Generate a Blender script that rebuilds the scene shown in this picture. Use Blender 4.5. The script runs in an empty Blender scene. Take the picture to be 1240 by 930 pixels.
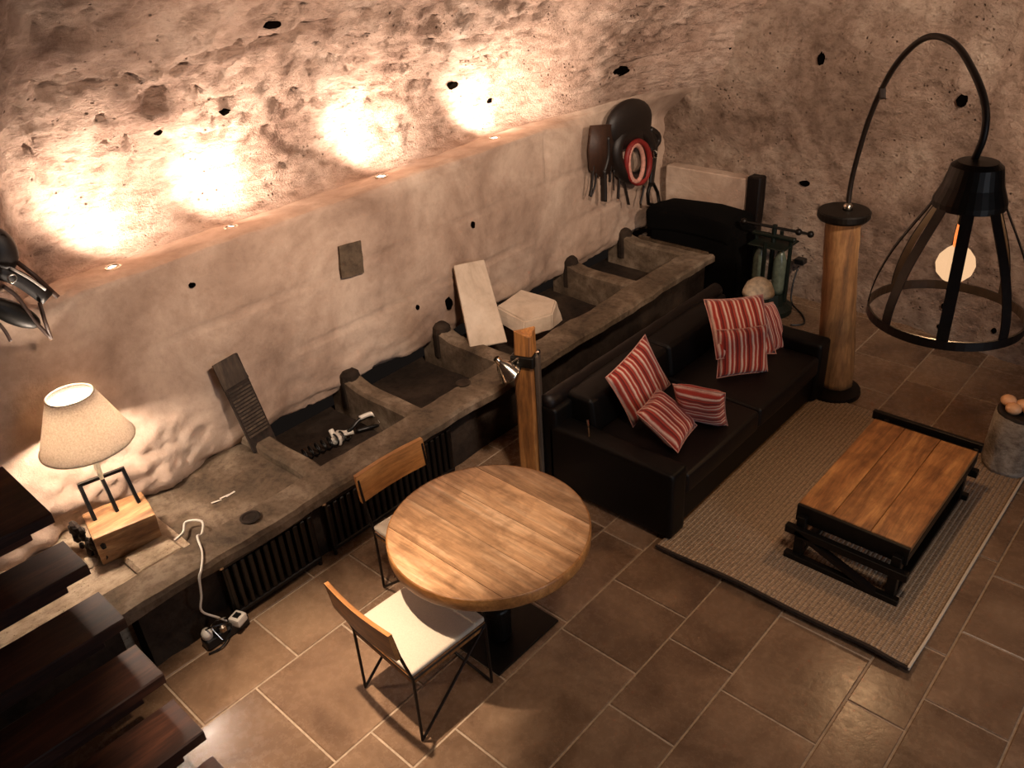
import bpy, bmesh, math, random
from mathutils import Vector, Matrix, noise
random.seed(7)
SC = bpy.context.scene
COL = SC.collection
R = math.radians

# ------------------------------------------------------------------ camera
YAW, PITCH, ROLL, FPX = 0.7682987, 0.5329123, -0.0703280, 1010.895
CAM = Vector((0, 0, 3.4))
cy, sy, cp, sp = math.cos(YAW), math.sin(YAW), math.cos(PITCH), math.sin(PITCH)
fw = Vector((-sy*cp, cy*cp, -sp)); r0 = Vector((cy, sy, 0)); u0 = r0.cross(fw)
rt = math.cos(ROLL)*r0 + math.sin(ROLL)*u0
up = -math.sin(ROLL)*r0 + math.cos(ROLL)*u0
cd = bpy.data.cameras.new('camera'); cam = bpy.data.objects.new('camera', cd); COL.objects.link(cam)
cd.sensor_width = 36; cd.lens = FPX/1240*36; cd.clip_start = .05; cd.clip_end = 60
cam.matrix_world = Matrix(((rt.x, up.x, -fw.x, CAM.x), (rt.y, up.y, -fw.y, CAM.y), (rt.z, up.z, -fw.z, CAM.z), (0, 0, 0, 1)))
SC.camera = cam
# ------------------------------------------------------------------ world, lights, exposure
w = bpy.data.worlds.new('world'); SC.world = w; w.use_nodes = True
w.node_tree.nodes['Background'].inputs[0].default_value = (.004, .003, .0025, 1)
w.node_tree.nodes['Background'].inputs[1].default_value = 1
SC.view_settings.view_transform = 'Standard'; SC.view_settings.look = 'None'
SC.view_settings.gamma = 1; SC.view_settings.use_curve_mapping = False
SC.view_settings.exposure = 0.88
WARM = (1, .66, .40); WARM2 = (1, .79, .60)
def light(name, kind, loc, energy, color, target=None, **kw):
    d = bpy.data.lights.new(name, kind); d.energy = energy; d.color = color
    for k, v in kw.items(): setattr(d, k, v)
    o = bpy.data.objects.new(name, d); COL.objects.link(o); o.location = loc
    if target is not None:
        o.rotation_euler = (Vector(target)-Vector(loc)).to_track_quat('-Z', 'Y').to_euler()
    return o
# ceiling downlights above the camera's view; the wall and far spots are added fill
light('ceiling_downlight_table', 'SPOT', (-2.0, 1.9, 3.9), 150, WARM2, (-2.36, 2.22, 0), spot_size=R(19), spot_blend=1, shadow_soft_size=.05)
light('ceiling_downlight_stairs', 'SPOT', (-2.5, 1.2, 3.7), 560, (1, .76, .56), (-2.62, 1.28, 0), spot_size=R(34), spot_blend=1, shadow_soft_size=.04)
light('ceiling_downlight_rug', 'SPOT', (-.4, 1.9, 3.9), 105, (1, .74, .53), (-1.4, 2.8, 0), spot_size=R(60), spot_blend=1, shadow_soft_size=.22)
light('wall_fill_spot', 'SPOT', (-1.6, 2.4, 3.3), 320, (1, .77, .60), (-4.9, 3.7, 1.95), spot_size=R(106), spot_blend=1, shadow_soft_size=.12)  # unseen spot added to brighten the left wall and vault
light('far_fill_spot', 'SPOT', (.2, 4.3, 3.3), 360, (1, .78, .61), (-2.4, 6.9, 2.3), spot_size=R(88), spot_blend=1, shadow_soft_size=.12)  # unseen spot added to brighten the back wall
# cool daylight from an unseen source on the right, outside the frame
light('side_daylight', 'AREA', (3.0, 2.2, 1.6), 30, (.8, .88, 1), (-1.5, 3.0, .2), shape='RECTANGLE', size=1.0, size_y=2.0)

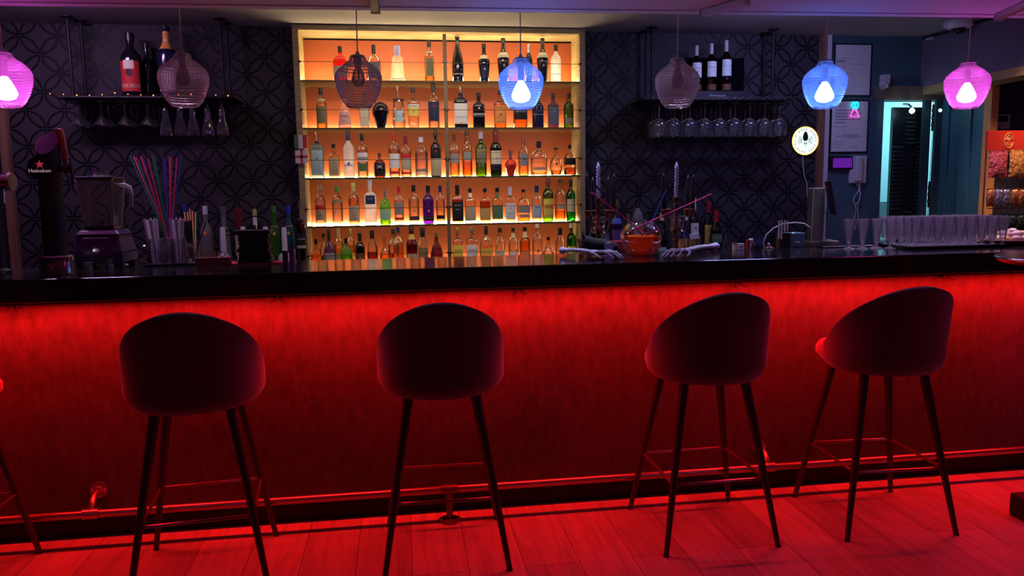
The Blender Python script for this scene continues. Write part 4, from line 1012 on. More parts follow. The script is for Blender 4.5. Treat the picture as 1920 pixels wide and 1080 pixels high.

####

- To be done -
Go through the data above and transcribe it in full, omitting any image.

- Correct answer -
Generate a Blender script that rebuilds the scene shown in this picture. Use Blender 4.5. The script runs in an empty Blender scene. Take the picture to be 1240 by 930 pixels.
import bpy, bmesh, math, random
from mathutils import Vector, Matrix, noise
random.seed(7)
SC = bpy.context.scene
COL = SC.collection
R = math.radians

# ------------------------------------------------------------------ camera
YAW, PITCH, ROLL, FPX = 0.7682987, 0.5329123, -0.0703280, 1010.895
CAM = Vector((0, 0, 3.4))
cy, sy, cp, sp = math.cos(YAW), math.sin(YAW), math.cos(PITCH), math.sin(PITCH)
fw = Vector((-sy*cp, cy*cp, -sp)); r0 = Vector((cy, sy, 0)); u0 = r0.cross(fw)
rt = math.cos(ROLL)*r0 + math.sin(ROLL)*u0
up = -math.sin(ROLL)*r0 + math.cos(ROLL)*u0
cd = bpy.data.cameras.new('camera'); cam = bpy.data.objects.new('camera', cd); COL.objects.link(cam)
cd.sensor_width = 36; cd.lens = FPX/1240*36; cd.clip_start = .05; cd.clip_end = 60
cam.matrix_world = Matrix(((rt.x, up.x, -fw.x, CAM.x), (rt.y, up.y, -fw.y, CAM.y), (rt.z, up.z, -fw.z, CAM.z), (0, 0, 0, 1)))
SC.camera = cam
# ------------------------------------------------------------------ world, lights, exposure
w = bpy.data.worlds.new('world'); SC.world = w; w.use_nodes = True
w.node_tree.nodes['Background'].inputs[0].default_value = (.004, .003, .0025, 1)
w.node_tree.nodes['Background'].inputs[1].default_value = 1
SC.view_settings.view_transform = 'Standard'; SC.view_settings.look = 'None'
SC.view_settings.gamma = 1; SC.view_settings.use_curve_mapping = False
SC.view_settings.exposure = 0.88
WARM = (1, .66, .40); WARM2 = (1, .79, .60)
def light(name, kind, loc, energy, color, target=None, **kw):
    d = bpy.data.lights.new(name, kind); d.energy = energy; d.color = color
    for k, v in kw.items(): setattr(d, k, v)
    o = bpy.data.objects.new(name, d); COL.objects.link(o); o.location = loc
    if target is not None:
        o.rotation_euler = (Vector(target)-Vector(loc)).to_track_quat('-Z', 'Y').to_euler()
    return o
# ceiling downlights above the camera's view; the wall and far spots are added fill
light('ceiling_downlight_table', 'SPOT', (-2.0, 1.9, 3.9), 150, WARM2, (-2.36, 2.22, 0), spot_size=R(19), spot_blend=1, shadow_soft_size=.05)
light('ceiling_downlight_stairs', 'SPOT', (-2.5, 1.2, 3.7), 560, (1, .76, .56), (-2.62, 1.28, 0), spot_size=R(34), spot_blend=1, shadow_soft_size=.04)
light('ceiling_downlight_rug', 'SPOT', (-.4, 1.9, 3.9), 105, (1, .74, .53), (-1.4, 2.8, 0), spot_size=R(60), spot_blend=1, shadow_soft_size=.22)
light('wall_fill_spot', 'SPOT', (-1.6, 2.4, 3.3), 320, (1, .77, .60), (-4.9, 3.7, 1.95), spot_size=R(106), spot_blend=1, shadow_soft_size=.12)  # unseen spot added to brighten the left wall and vault
light('far_fill_spot', 'SPOT', (.2, 4.3, 3.3), 360, (1, .78, .61), (-2.4, 6.9, 2.3), spot_size=R(88), spot_blend=1, shadow_soft_size=.12)  # unseen spot added to brighten the back wall
# cool daylight from an unseen source on the right, outside the frame
light('side_daylight', 'AREA', (3.0, 2.2, 1.6), 30, (.8, .88, 1), (-1.5, 3.0, .2), shape='RECTANGLE', size=1.0, size_y=2.0)

The Blender Python script for this scene continues. Write part 4, from line 1012 on. More parts follow. The script is for Blender 4.5. Treat the picture as 1920 pixels wide and 1080 pixels high.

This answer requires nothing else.